EXERCISE DETAILS
Pictures stay out of this copy, which runs from the first line of the material through the line containing "M['sea'] = sea_mat()".

EXERCISE INPUT

##########

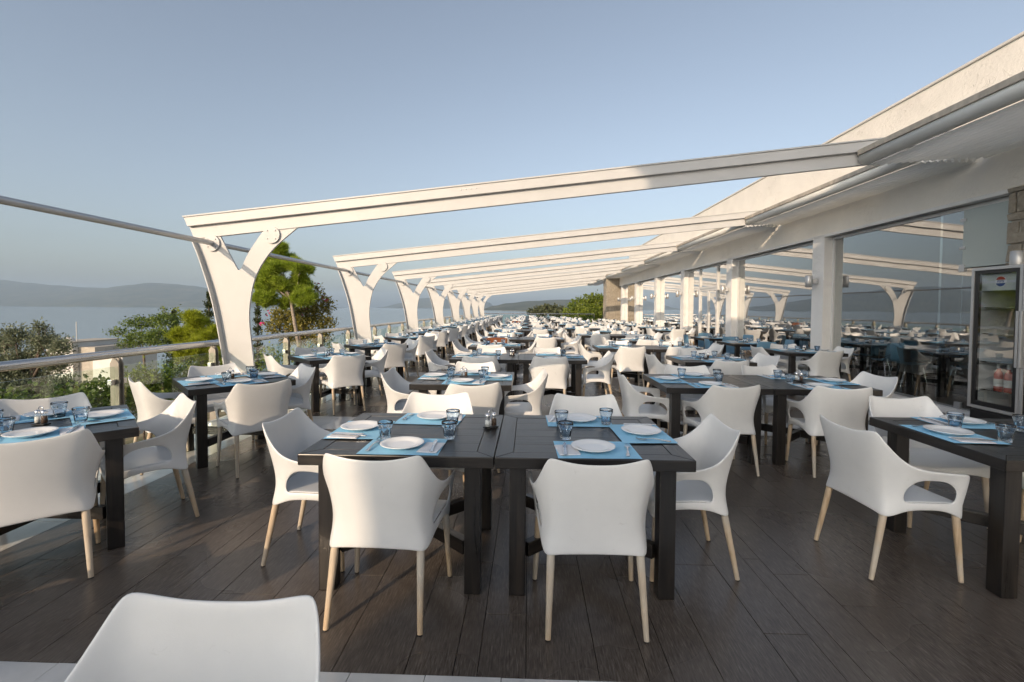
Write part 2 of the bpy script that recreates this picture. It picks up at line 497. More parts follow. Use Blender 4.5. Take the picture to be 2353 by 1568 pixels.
def sea_mat():
    m, nt, b = _nodes('sea_water')
    g = N(nt, 'ShaderNodeNewGeometry')
    b.inputs['Base Color'].default_value = (0.15, 0.20, 0.25, 1)
    b.inputs['Roughness'].default_value = 0.13
    b.inputs['IOR'].default_value = 1.33
    mp = N(nt, 'ShaderNodeMapping')
    mp.inputs['Scale'].default_value = (0.05, 0.16, 1)
    nt.links.new(g.outputs['Position'], mp.inputs[0])
    n1 = N(nt, 'ShaderNodeTexNoise', i_Scale=1.0, i_Detail=8.0, i_Roughness=0.65)
    nt.links.new(mp.outputs[0], n1.inputs[0])
    bp = N(nt, 'ShaderNodeBump', i_Strength=0.25, i_Distance=0.6)
    nt.links.new(n1.outputs[0], bp.inputs['Height'])
    nt.links.new(bp.outputs[0], b.inputs['Normal'])
    return m
M['sea'] = sea_mat()

def stone_mat():
    m, nt, b = _nodes('rough_stone')
    g = N(nt, 'ShaderNodeNewGeometry')
    rp = ramp(nt, g.outputs['Random Per Island'], [(0.0, (0.16, 0.16, 0.16)), (0.3, (0.34, 0.30, 0.24)), (0.6, (0.42, 0.39, 0.34)), (0.8, (0.24, 0.19, 0.13)), (1.0, (0.5, 0.47, 0.42))])
    n1 = N(nt, 'ShaderNodeTexNoise', i_Scale=12.0, i_Detail=8.0, i_Roughness=0.7)
    nt.links.new(g.outputs['Position'], n1.inputs[0])
    r1 = ramp(nt, n1.outputs[0], [(0.3, (0.65, 0.65, 0.65)), (0.7, (1.2, 1.2, 1.2))])
    mu = N(nt, 'ShaderNodeMix', data_type='RGBA', blend_type='MULTIPLY', i_0=1.0)
    nt.links.new(rp.outputs[0], mu.inputs[6])
    nt.links.new(r1.outputs[0], mu.inputs[7])
    nt.links.new(mu.outputs[2], b.inputs['Base Color'])
    bp = N(nt, 'ShaderNodeBump', i_Strength=0.9, i_Distance=0.03)
    nt.links.new(n1.outputs[0], bp.inputs['Height'])
    nt.links.new(bp.outputs[0], b.inputs['Normal'])
    b.inputs['Roughness'].default_value = 0.9
    return m
M['stone'] = stone_mat()
M['mortar'] = pm('lime_mortar', (0.42, 0.38, 0.32), rough=0.95, var=0.15, bump=0.4, bscale=30)

# ------------------------------------------------------------------ mesh helpers
class MB:
    def __init__(s):
        s.v, s.f, s.mi, s.sm = [], [], [], []
        s.cur = 0
        s.smooth = False
    def add(s, vs, fs):
        o = len(s.v)
        s.v += [tuple(p) for p in vs]
        for f in fs:
            s.f.append([i + o for i in f])
            s.mi.append(s.cur)
            s.sm.append(s.smooth)
    def box(s, c, d, mat=None):
        x, y, z = d[0] / 2, d[1] / 2, d[2] / 2
        vs = [Vector(p) for p in ((-x, -y, -z), (x, -y, -z), (x, y, -z), (-x, y, -z), (-x, -y, z), (x, -y, z), (x, y, z), (-x, y, z))]
        if mat is not None:
            vs = [mat @ p for p in vs]
        vs = [p + Vector(c) for p in vs]
        s.add(vs, [(0, 3, 2, 1), (4, 5, 6, 7), (0, 1, 5, 4), (1, 2, 6, 5), (2, 3, 7, 6), (3, 0, 4, 7)])
        return s
    def span(s, a, b):
        return s.box([(a[i] + b[i]) / 2 for i in range(3)], [abs(b[i] - a[i]) for i in range(3)])
    def tube(s, path, rad, n=10, caps=True):
        """swept circle; rad a number or one per point"""
        path = [Vector(p) for p in path]
        if not hasattr(rad, '__len__'):
            rad = [rad] * len(path)
        rings = []
        prev = None
        for i, p in enumerate(path):
            t = (path[min(i + 1, len(path) - 1)] - path[max(i - 1, 0)]).normalized()
            if prev is None:
                a = Vector((0, 0, 1)) if abs(t.z) < 0.9 else Vector((1, 0, 0))
                nx = t.cross(a).normalized()
            else:
                nx = (prev - t * prev.dot(t)).normalized()
            prev = nx
            ny = t.cross(nx)
            rings.append([p + (nx * math.cos(2 * math.pi * k / n) + ny * math.sin(2 * math.pi * k / n)) * rad[i] for k in range(n)])
        vs = [q for r in rings for q in r]
        fs = []
        for i in range(len(rings) - 1):
            for k in range(n):
                a, b2 = i * n + k, i * n + (k + 1) % n
                fs.append((a, b2, b2 + n, a + n))
        sm = s.smooth
        s.smooth = True
        s.add(vs, fs)
        s.smooth = sm
        if caps:
            s.add(rings[0], [tuple(range(n - 1, -1, -1))])
            s.add(rings[-1], [tuple(range(n))])
        return s
    def lathe(s, prof, n=24, c=(0, 0, 0), smooth=True, mod=None):
        vs, fs = [], []
        for j, (r, z) in enumerate(prof):
            for k in range(n):
                a = 2 * math.pi * k / n
                rr = r * (mod(j, k, n) if mod else 1)
                vs.append((c[0] + rr * math.cos(a), c[1] + rr * math.sin(a), c[2] + z))
        for j in range(len(prof) - 1):
            for k in range(n):
                a, b2 = j * n + k, j * n + (k + 1) % n
                fs.append((a, b2, b2 + n, a + n))
        sm = s.smooth
        s.smooth = smooth
        s.add(vs, fs)
        s.smooth = sm
        return s
    def prism(s, poly, lo, hi, axis='y'):
        """polygon given in the plane across the axis, extruded lo..hi"""
        n = len(poly)
        def P(p, t):
            return (p[0], t, p[1]) if axis == 'y' else ((p[0], p[1], t) if axis == 'z' else (t, p[0], p[1]))
        vs = [P(p, lo) for p in poly] + [P(p, hi) for p in poly]
        fs = [tuple(range(n)), tuple(range(2 * n - 1, n - 1, -1))]
        fs += [(i, i + n, (i + 1) % n + n, (i + 1) % n) for i in range(n)]
        s.add(vs, fs)
        return s
    def mesh(s, name, *mats, bevel=0.0, fix=True):
        me = bpy.data.meshes.new(name)
        me.from_pydata(s.v, [], s.f)
        for m in mats:
            me.materials.append(M[m] if isinstance(m, str) else m)
        me.polygons.foreach_set('material_index', s.mi)
        me.polygons.foreach_set('use_smooth', s.sm)
        if fix or bevel:
            bm = bmesh.new()
            bm.from_mesh(me)
            if bevel:
                bmesh.ops.remove_doubles(bm, verts=bm.verts, dist=1e-5)
                es = [e for e in bm.edges if len(e.link_faces) == 2 and e.calc_face_angle(0) > 0.6]
                bmesh.ops.bevel(bm, geom=es, offset=bevel, segments=2, affect='EDGES', profile=0.6)
            bmesh.ops.recalc_face_normals(bm, faces=bm.faces)
            bm.to_mesh(me)
            bm.free()
        me.update()
        return me

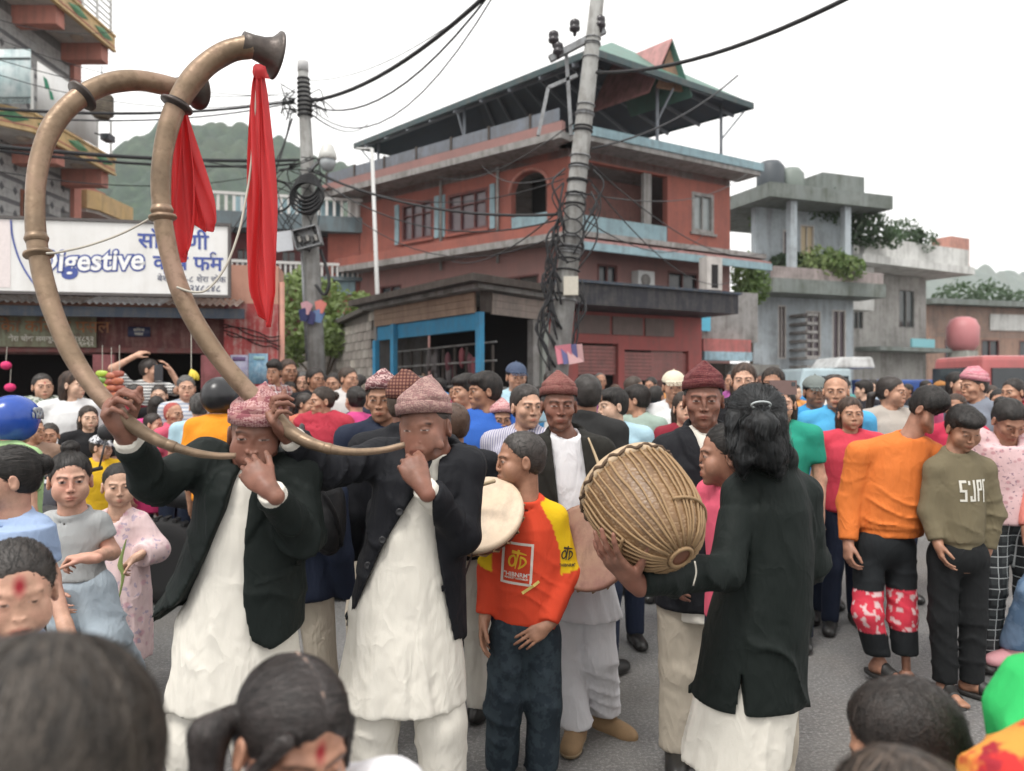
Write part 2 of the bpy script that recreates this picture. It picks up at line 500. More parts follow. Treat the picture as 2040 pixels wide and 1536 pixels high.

##########

EXERCISE RESPONSE
Write part 2 of the bpy script that recreates this picture. It picks up at line 497. More parts follow. Use Blender 4.5. Take the picture to be 2353 by 1568 pixels.
def sea_mat():
    m, nt, b = _nodes('sea_water')
    g = N(nt, 'ShaderNodeNewGeometry')
    b.inputs['Base Color'].default_value = (0.15, 0.20, 0.25, 1)
    b.inputs['Roughness'].default_value = 0.13
    b.inputs['IOR'].default_value = 1.33
    mp = N(nt, 'ShaderNodeMapping')
    mp.inputs['Scale'].default_value = (0.05, 0.16, 1)
    nt.links.new(g.outputs['Position'], mp.inputs[0])
    n1 = N(nt, 'ShaderNodeTexNoise', i_Scale=1.0, i_Detail=8.0, i_Roughness=0.65)
    nt.links.new(mp.outputs[0], n1.inputs[0])
    bp = N(nt, 'ShaderNodeBump', i_Strength=0.25, i_Distance=0.6)
    nt.links.new(n1.outputs[0], bp.inputs['Height'])
    nt.links.new(bp.outputs[0], b.inputs['Normal'])
    return m
M['sea'] = sea_mat()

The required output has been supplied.